— Start EXERCISE INPUT —

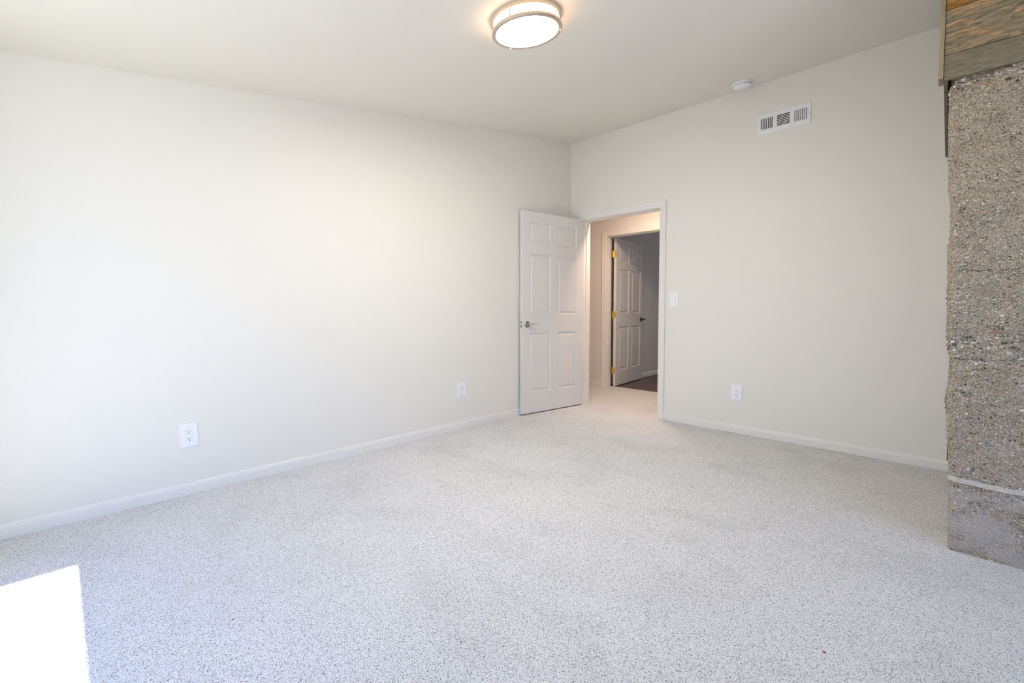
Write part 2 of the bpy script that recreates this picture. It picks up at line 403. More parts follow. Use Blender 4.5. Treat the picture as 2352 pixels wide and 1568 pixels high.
def holed_wall(x0, x1, z1, ya, yb, hx0, hx1, hz1, z0=-0.02):
    """Wall from x0 to x1 with one doorway, as one closed surface."""
    bm = bmesh.new()
    xs, zs = [x0, hx0, hx1, x1], [z0, hz1, z1]
    g = {(i, k, s): bm.verts.new((x, y, z)) for i, x in enumerate(xs) for k, z in enumerate(zs) for s, y in enumerate((ya, yb))}
    def q(*ids): bm.faces.new([g[t] for t in ids])
    for i in range(3):
        for k in range(2):
            if (i, k) == (1, 0): continue
            for s in (0, 1): q((i, k, s), (i + 1, k, s), (i + 1, k + 1, s), (i, k + 1, s))
    for k in (0, 1):
        q((0, k, 0), (0, k + 1, 0), (0, k + 1, 1), (0, k, 1)); q((3, k, 0), (3, k + 1, 0), (3, k + 1, 1), (3, k, 1))
    for i in range(3):
        q((i, 2, 0), (i + 1, 2, 0), (i + 1, 2, 1), (i, 2, 1))
        if i != 1: q((i, 0, 0), (i + 1, 0, 0), (i + 1, 0, 1), (i, 0, 1))
    q((1, 0, 0), (1, 1, 0), (1, 1, 1), (1, 0, 1)); q((2, 0, 0), (2, 1, 0), (2, 1, 1), (2, 0, 1)); q((1, 1, 0), (2, 1, 0), (2, 1, 1), (1, 1, 1))
    return bm
struct('wall_back', holed_wall(-0.12, WEND, CZ + 0.02, 0.0, T, DX0, DX1, DZ), M_WALL, 'off-white wall holding the doorway, vent and light switch', 'wall')
struct('wall_back_right', boxes((4.76, ROOM_X + 0.12, 0.0, T, -0.02, CZ + 0.02)), M_WALL, 'off-white wall behind the chimney', 'wall')
struct('trim_gap_shade', boxes((WEND + 0.001, 4.759, 0.10, T, -0.02, CZ + 0.02)), M_DARK, 'black panel standing in for the shade between the wall edge and the chimney', 'gap')  # closes the opening with a black panel in place of its shade
struct('wall_front', holed_wall(-0.12, ROOM_X + 0.12, cz(ROOM_Y - 0.15) + 0.03, ROOM_Y - 0.15, ROOM_Y, OPEN_X0, OPEN_X1, HEAD_Z), M_WALL, 'garden wall with the wide patio doorway', 'wall')
struct('trim_bounce_ground', slab([(-8, -16), (16, -16), (16, 4), (ROOM_X + 0.2, 4), (ROOM_X + 0.2, ROOM_Y - 0.16), (-8, ROOM_Y - 0.16)], -0.2, -0.04), M_CONC, 'unseen pale concrete patio, added outside to bounce light indoors', 'patio')  # out of view, added so sunlight bounces in through the doorway

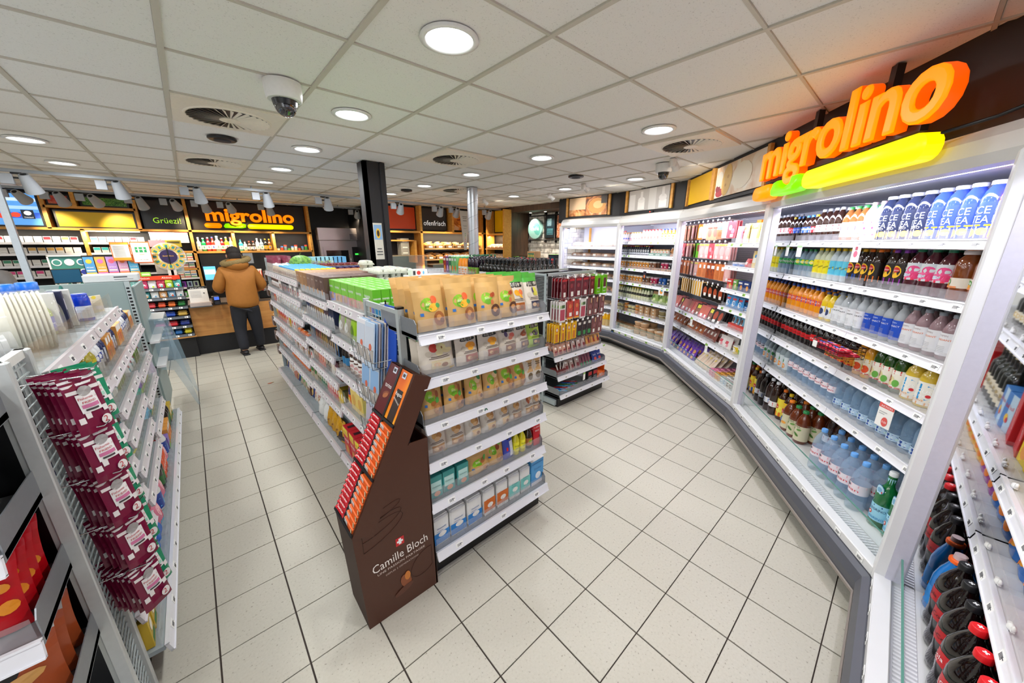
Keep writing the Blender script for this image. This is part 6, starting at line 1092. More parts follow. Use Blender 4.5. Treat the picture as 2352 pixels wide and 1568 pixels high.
for t_, w0 in (('middle', .27), ('lower', .016)):
    for k in range(9): put(rdb, Fd @ T3(.06, .012, w0 + .003 + k * .0262, 0, PI / 2 * 0 + .9, .14), 'red chocolate bar, %s from bottom of the %s left compartment' % (ORD[k + 1], t_), 'red chocolate bars in the floor display')
    for k in range(8): put(ogb, Fd @ T3(.178, .014, w0 + k * .0285, 0, .35, .1), 'orange chocolate bar, %s from bottom of the %s right compartment' % (ORD[k + 1], t_), 'orange chocolate bars in the floor display')
    O('bar_box', MB().box(.008, .112, .02, .05, w0 - .002, w0 + .24, M('c8c0c4', .4)).box(.008, .014, .0, .05, w0 - .002, w0 + .24, M('d8d4d8', .4)), cd, inv @ Fd); O('bar_box', MB().box(.13, .232, .03, .05, w0 - .002, w0 + .24, M('c04a1c', .4)).box(.134, .23, .005, .05, w0 + .236, w0 + .24, M('8a9aa8', .4)), cd, inv @ Fd)
# ================================================================ second end shelving with dried meat, wine behind
G2F = frame((2.80, 2.36), (1, 0))
g2 = E('end_shelving', G2F, 'end shelving with hanging dried meat packs in front of the wine', 'shelving', 'steel shelving racks')
for u in (.01, .90): upright(g2, I4, u, .24, 1.49, .025, .03)
O('top_frame', MB().box(0, .91, .225, .25, 1.46, 1.49, UPR).box(0, .02, .24, .7, 1.46, 1.485, UPR).box(0, .91, .68, .70, 1.46, 1.485, UPR), g2)
gm_ = MB()
for k in range(30): gm_.box(.0, .004, .25, .69, 1.0 + k * .016, 1.004 + k * .016, UPR)
O('side_grid', gm_, g2); O('back_panel', MB().box(.02, .90, .69, .70, .1, 1.45, BLACK), g2); O('base_plinth', MB().box(.03, .90, .03, .7, 0, .1, BLACKP), g2)
O('foot', MB().box(.0, .03, .05, .6, .02, .08, UPR), g2)
shelf(g2, I4, .0, .95, -.02, .6, .165, rail=.042, stop=.06, metal=M('6f7678', .45, .3), side=True, step=.2); shelf(g2, I4, -.03, .89, .0, .6, .385, rail=.042, stop=.05, metal=M('6f7678', .45, .3), side=True, step=.2); shelf(g2, I4, -.06, .82, .03, .6, .605, rail=.042, stop=.05, metal=M('6f7678', .45, .3), side=True, step=.2)
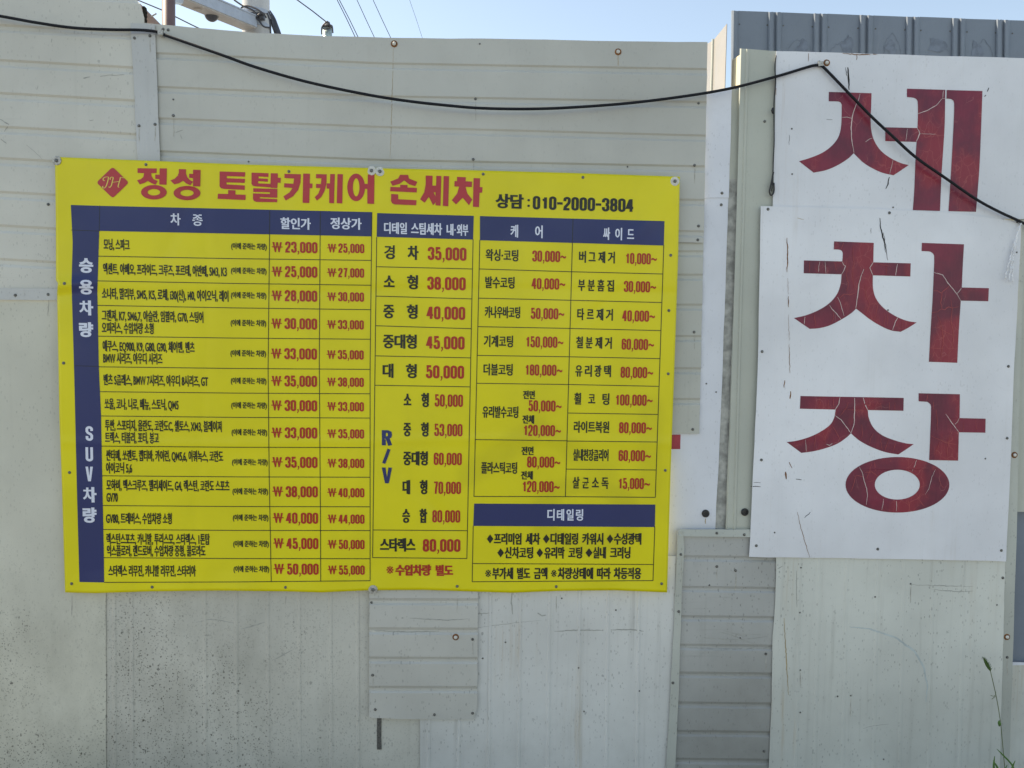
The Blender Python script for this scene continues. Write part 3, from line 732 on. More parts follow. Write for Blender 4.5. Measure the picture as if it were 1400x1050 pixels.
def bline(pts, w=.95, lift=LIFT + .0003):
    V = []; F = []; P = [np.array(p, float) for p in pts]; Q = []
    for a, b in zip(P, P[1:]):
        n = max(1, int(np.linalg.norm(b - a) / 7))
        for k in range(n): Q.append(a + (b - a) * k / n)
    Q.append(P[-1]); m = len(Q); A = []
    for i, q_ in enumerate(Q):
        t = Q[min(i + 1, m - 1)] - Q[max(i - 1, 0)]; t /= np.linalg.norm(t); nn = np.array([-t[1], t[0]])
        A += [q_ - nn * w / 2, q_ + nn * w / 2]
    A = np.array(A); V = bp(A[:, 0], A[:, 1], lift).tolist()
    for i in range(m - 1): F.append((2 * i, 2 * i + 1, 2 * i + 3, 2 * i + 2))
    return V, F

# blue panels
CL = [(280, 96.8), (331, 99.4), (387, 97.8), (496, 101), (533, 102), (664, 105), (796, 108.6)]
CR_ = [(280, 136.5), (316, 135.6), (384, 133.5), (397, 133), (500, 135), (566, 138), (664, 140), (763, 142), (796, 142.3)]
bgrid('heading_column', (96.8, 280.2), (136.5, 281.4), (142.3, 796.4), (108.6, 795.7), M['navy'], left=CL, right=CR_)
bgrid('heading_band', (136.6, 281.4), (508.8, 290), (507.5, 323.2), (135.8, 315.7), M['navy'])
bgrid('heading_band', (515.7, 291.3), (647.7, 295.1), (646.8, 327.5), (515, 323.7), M['navy'])
bgrid('heading_band', (656.2, 295.4), (908.5, 302.3), (907.6, 335.7), (656.2, 328.4), M['navy'])
bgrid('heading_band', (648.3, 688.5), (896, 689.8), (895.3, 720.6), (647, 719), M['navy'])
bgrid('heading_column_lining', (108.6, 795.7), (142.3, 796.4), (142.3, 796.6), (108.6, 796.2), M['navy']) if False else None

# table rules
L1 = [(350.2, 356), (384, 390), (417.5, 423.4), (459.6, 463.8), (501.5, 505), (535.5, 538.4), (568.7, 571.6), (610, 612), (650.5, 652.5), (691.2, 692.9), (724, 725.4), (762.5, 763.9), (796.3, 794)]
parts = []
for a, b in L1:
    xl = float(ev(CR_, a)); xr = float(ev([(290, 508.8), (496, 506), (794, 506)], b)); parts.append(bline([(xl, a), ((xl + xr) / 2, (a + b) / 2 + .5), (xr, b)]))
parts.append(bline([(368.9, 288), (366.6, 496), (366.5, 503), (368, 651), (370.8, 794.8)]))
parts.append(bline([(437.9, 289), (436.5, 495), (438, 697), (438.5, 794.5)]))
parts.append(bline([(508.5, 290), (506, 500), (506, 794)]))
parts.append(bline([(97, 314.5), (136, 316)], .7))
parts.append(bline([(102, 500), (135, 501)], .7)); parts.append(bline([(136.3, 281), (135.6, 316)], .7))
V, F = join(parts); mesh_obj('table_rule', V, F, M['ink'], banner)
parts = []
mr = [(327, 646.8), (764, 638.3)]; ml = [(324, 515), (762, 509.4)]
for a, b in ((364.6, 367.7), (404.8, 408.6), (445.3, 449.4), (486.5, 489.3), (526.7, 528.9), (724.6, 725.6), (762.4, 763.6)):
    parts.append(bline([(float(ev(ml, a)), a), (float(ev(mr, b)), b)]))
parts.append(bline([(515, 324), (509.4, 762.6)])); parts.append(bline([(646.8, 327), (638.3, 763.8)]))
V, F = join(parts); mesh_obj('table_rule', V, F, M['ink'], banner)
parts = []
rl = [(328, 656), (679, 648)]; rm = [(300, 783.5), (487, 778.4), (679, 773)]; rr_ = [(335, 907.6), (680, 896)]
for a, b in ((367.7, 371.5), (407.6, 410.5), (446.6, 449), (485.9, 487.8), (524, 525.7), (601, 602.7), (678.8, 679)):
    parts.append(bline([(float(ev(rl, a)), a), (float(ev(rm, b)), b)]))
for a, b in ((371.5, 374.6), (410.5, 413.6), (449, 452), (487.8, 490.3), (525.7, 528.2), (564.7, 566.6), (603, 604.3), (641.4, 642.6), (679, 680)):
    parts.append(bline([(float(ev(rm, a)), a), (float(ev(rr_, b)), b)]))
parts.append(bline([(656, 328), (648, 679)])); parts.append(bline([(783.5, 299), (778.4, 487), (773, 679)])); parts.append(bline([(907.6, 335), (896, 680)]))
V, F = join(parts); mesh_obj('table_rule', V, F, M['ink'], banner)
V, F = join([bline([(647, 719), (645.5, 795.4)]), bline([(895.3, 720), (892.8, 793.8)]), bline([(646, 770.5), (893.3, 771.8)]), bline([(645.5, 795.4), (892.8, 793.8)])])
mesh_obj('table_rule', V, F, M['ink'], banner)

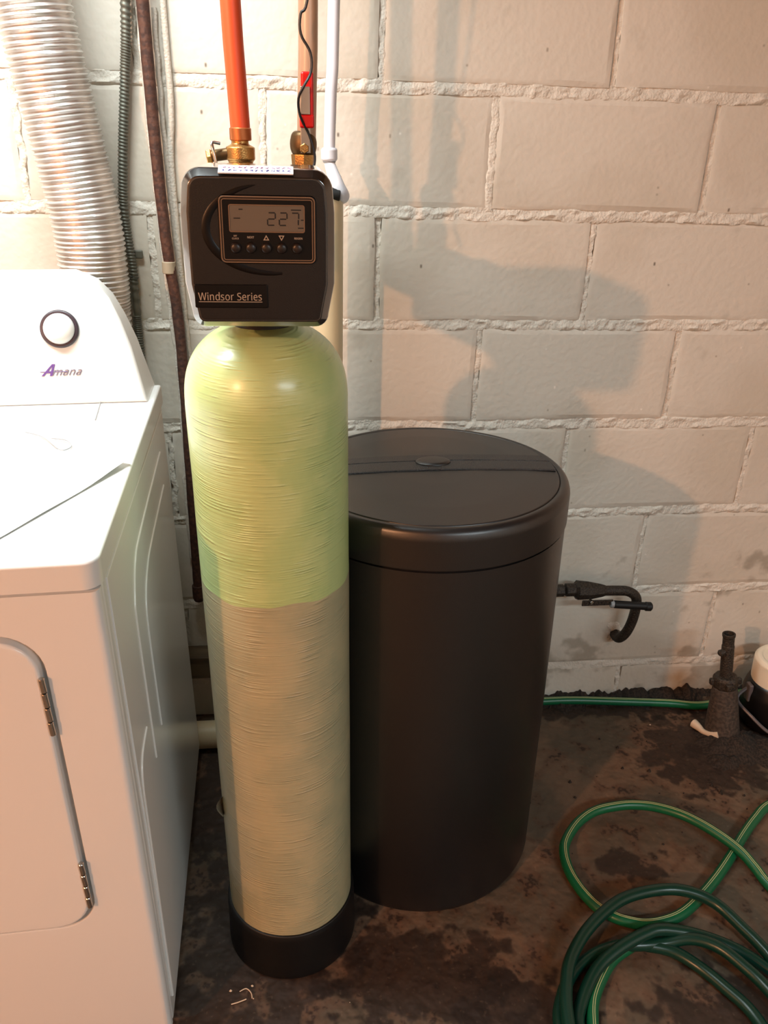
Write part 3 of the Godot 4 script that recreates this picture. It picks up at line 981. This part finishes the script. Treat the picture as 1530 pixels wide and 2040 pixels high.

— End EXERCISE INPUT —

* **REQUEST**
Exactly the lines above from the one with "The Blender Python" to the one with "False else None", both included, are to be quoted; leave the rest out.

* **THE OUTPUT**
The Blender Python script for this scene continues. Write part 3, from line 732 on. More parts follow. Write for Blender 4.5. Measure the picture as if it were 1400x1050 pixels.
def bline(pts, w=.95, lift=LIFT + .0003):
    V = []; F = []; P = [np.array(p, float) for p in pts]; Q = []
    for a, b in zip(P, P[1:]):
        n = max(1, int(np.linalg.norm(b - a) / 7))
        for k in range(n): Q.append(a + (b - a) * k / n)
    Q.append(P[-1]); m = len(Q); A = []
    for i, q_ in enumerate(Q):
        t = Q[min(i + 1, m - 1)] - Q[max(i - 1, 0)]; t /= np.linalg.norm(t); nn = np.array([-t[1], t[0]])
        A += [q_ - nn * w / 2, q_ + nn * w / 2]
    A = np.array(A); V = bp(A[:, 0], A[:, 1], lift).tolist()
    for i in range(m - 1): F.append((2 * i, 2 * i + 1, 2 * i + 3, 2 * i + 2))
    return V, F

# blue panels
CL = [(280, 96.8), (331, 99.4), (387, 97.8), (496, 101), (533, 102), (664, 105), (796, 108.6)]
CR_ = [(280, 136.5), (316, 135.6), (384, 133.5), (397, 133), (500, 135), (566, 138), (664, 140), (763, 142), (796, 142.3)]
bgrid('heading_column', (96.8, 280.2), (136.5, 281.4), (142.3, 796.4), (108.6, 795.7), M['navy'], left=CL, right=CR_)
bgrid('heading_band', (136.6, 281.4), (508.8, 290), (507.5, 323.2), (135.8, 315.7), M['navy'])
bgrid('heading_band', (515.7, 291.3), (647.7, 295.1), (646.8, 327.5), (515, 323.7), M['navy'])
bgrid('heading_band', (656.2, 295.4), (908.5, 302.3), (907.6, 335.7), (656.2, 328.4), M['navy'])
bgrid('heading_band', (648.3, 688.5), (896, 689.8), (895.3, 720.6), (647, 719), M['navy'])
bgrid('heading_column_lining', (108.6, 795.7), (142.3, 796.4), (142.3, 796.6), (108.6, 796.2), M['navy']) if False else None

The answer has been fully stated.